Making, remembering and forgetting the Late Antique Caucasus

Aleksidze, Nikoloz January 2013 (has links)
The present thesis examines probably the ultimate focal point in the history of the Christian South Caucasian Cultures – the Caucasian Schism that occurred in the early seventh century – a major scandal that ended the ecclesiastical communion between the Georgian and Armenian Churches and gave impetus to the rise of the so-called national Churches. The schism became the central point of reference in both medieval and modern Caucasian historiographies. Modern scholarship has advanced different claims concerning the nature, reasons and results of the Schism, in many cases arguing that almost all aspects of the respective cultures have been affected by the Schism.

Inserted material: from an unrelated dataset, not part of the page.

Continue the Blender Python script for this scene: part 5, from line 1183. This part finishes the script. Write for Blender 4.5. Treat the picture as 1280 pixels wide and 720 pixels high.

As for medieval Armenian historical narratives, they made a good conceptual use of the schism, presenting the schism as a major interpretive schema for the explanation of all aspects of their relations with their northern neighbours. Contrary to such view, I argue that our knowledge of the reasons behind the schism and theological controversies that preceded, accompanied or followed the Schism in the sixth century is in most cases determined by the conceptual framework created in the Middle Ages together with the changes in political state of affairs in the Caucasus. In the period between the tenth to thirteenth centuries, when all major South Caucasian powers were struggling for the unification of the Caucasus under their aegis, the remembrance of the schism became particularly important. The remembrance and indeed forgetting of the Caucasian unity and separation became a rhetorical tool in medieval Armeno-Georgian debates. Therefore instead of taking the Schism at face value, I propose to abandon the traditional liminalist perception of the history of unity and separation in the Caucasus, and adopt a more rewarding approach, that is to say to try to understand when, why and by whom were the crucial events of the Late Antique Caucasian history conceptualized and adapted for contemporary ideological needs.